Theory, Method, Practice

Douglas Eyman

Publisher: University of Michigan Press
Imprint: University of Michigan Press
Published: 01/2015
Pages: 176
Subject: Computers - Digital Media/General, Social Science - Media Studies, Language Arts & Disciplines - Rhetoric
Print ISBN: 9780472052684
eBook ISBN: 9780472900114


What is 'digital rhetoric'? This book aims to answer that question by looking at a number of interrelated histories, as well as evaluating a wide range of methods and practices from fields in the humanities, social sciences, and information sciences to determine what might constitute the work and the world of digital rhetoric. The advent of digital and networked communication technologies prompts renewed interest in basic questions such as What counts as a text? and Can traditional rhetoric operate in digital spheres or will it need to be revised? Or will we need to invent new rhetorical practices altogether?
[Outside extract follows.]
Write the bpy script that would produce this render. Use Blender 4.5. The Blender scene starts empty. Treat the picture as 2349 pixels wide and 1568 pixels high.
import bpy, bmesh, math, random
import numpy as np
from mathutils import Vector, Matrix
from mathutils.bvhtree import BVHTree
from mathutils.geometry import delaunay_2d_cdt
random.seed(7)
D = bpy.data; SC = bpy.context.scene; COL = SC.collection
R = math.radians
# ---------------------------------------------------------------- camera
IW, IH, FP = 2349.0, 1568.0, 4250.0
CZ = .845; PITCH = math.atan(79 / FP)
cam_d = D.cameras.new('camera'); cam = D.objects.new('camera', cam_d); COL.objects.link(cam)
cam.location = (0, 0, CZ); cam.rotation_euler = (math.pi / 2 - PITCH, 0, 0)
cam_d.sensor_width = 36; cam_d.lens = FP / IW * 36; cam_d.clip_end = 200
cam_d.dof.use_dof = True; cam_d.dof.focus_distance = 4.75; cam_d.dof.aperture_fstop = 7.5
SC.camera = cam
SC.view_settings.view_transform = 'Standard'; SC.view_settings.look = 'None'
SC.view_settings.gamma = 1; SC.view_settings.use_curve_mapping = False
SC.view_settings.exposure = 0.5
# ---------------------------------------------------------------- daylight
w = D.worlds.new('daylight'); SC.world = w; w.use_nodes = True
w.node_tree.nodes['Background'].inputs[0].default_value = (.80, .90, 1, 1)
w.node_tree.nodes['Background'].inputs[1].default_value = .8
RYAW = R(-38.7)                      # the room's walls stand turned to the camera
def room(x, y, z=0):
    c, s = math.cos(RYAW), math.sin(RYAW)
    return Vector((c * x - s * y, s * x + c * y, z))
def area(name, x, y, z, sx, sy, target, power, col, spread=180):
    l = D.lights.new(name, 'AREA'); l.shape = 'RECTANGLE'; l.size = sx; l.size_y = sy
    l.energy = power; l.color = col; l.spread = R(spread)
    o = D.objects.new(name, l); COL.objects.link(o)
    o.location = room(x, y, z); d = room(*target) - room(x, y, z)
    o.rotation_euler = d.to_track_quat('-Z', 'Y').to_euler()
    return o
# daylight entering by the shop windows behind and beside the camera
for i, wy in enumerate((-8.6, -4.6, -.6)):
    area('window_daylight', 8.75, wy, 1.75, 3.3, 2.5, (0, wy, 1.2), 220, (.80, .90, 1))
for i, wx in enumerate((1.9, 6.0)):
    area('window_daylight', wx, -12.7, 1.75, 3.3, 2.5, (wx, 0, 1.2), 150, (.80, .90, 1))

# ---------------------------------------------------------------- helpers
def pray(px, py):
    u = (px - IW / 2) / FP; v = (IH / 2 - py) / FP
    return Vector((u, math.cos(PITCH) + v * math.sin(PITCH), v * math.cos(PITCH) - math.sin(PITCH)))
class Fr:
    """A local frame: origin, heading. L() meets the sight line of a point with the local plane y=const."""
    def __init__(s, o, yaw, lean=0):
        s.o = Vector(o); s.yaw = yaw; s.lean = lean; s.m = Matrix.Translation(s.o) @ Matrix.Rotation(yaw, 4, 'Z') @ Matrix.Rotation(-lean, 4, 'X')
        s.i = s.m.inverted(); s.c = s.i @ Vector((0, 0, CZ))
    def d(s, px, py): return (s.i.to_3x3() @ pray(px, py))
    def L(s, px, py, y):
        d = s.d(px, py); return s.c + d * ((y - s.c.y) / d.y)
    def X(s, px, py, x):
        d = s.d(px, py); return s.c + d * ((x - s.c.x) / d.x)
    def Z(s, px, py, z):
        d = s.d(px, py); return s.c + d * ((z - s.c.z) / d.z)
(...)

Through examples and consideration of digital rhetoric theories, methods for both researching and making in digital rhetoric fields, and examples of digital rhetoric pedagogy, scholarship, and public performance, this book delivers a broad overview of digital rhetoric. In addition, Douglas Eyman provides historical context by investigating the histories and boundaries that arise from mapping this emerging field and by focusing on the theories that have been taken up and revised by digital rhetoric scholars and practitioners. Both traditional and new methods are examined for the tools they provide that can be used to both study digital rhetoric and to potentially make new forms that draw on digital rhetoric for their persuasive power.


“Digital Rhetoric is unarguably a groundbreaking book. Eyman thinks from within the history and theory of rhetoric and composition, and he puts pressure on both through the leverage afforded by the intersections of new media and digital literacy. Eyman misses nothing. Literally. But he does not present this research without also conducting a kind of ‘programming’ exercise, I would say. It’s as if Eyman is performing both a new piece of ‘code’ at the same time he is de-bugging the code.”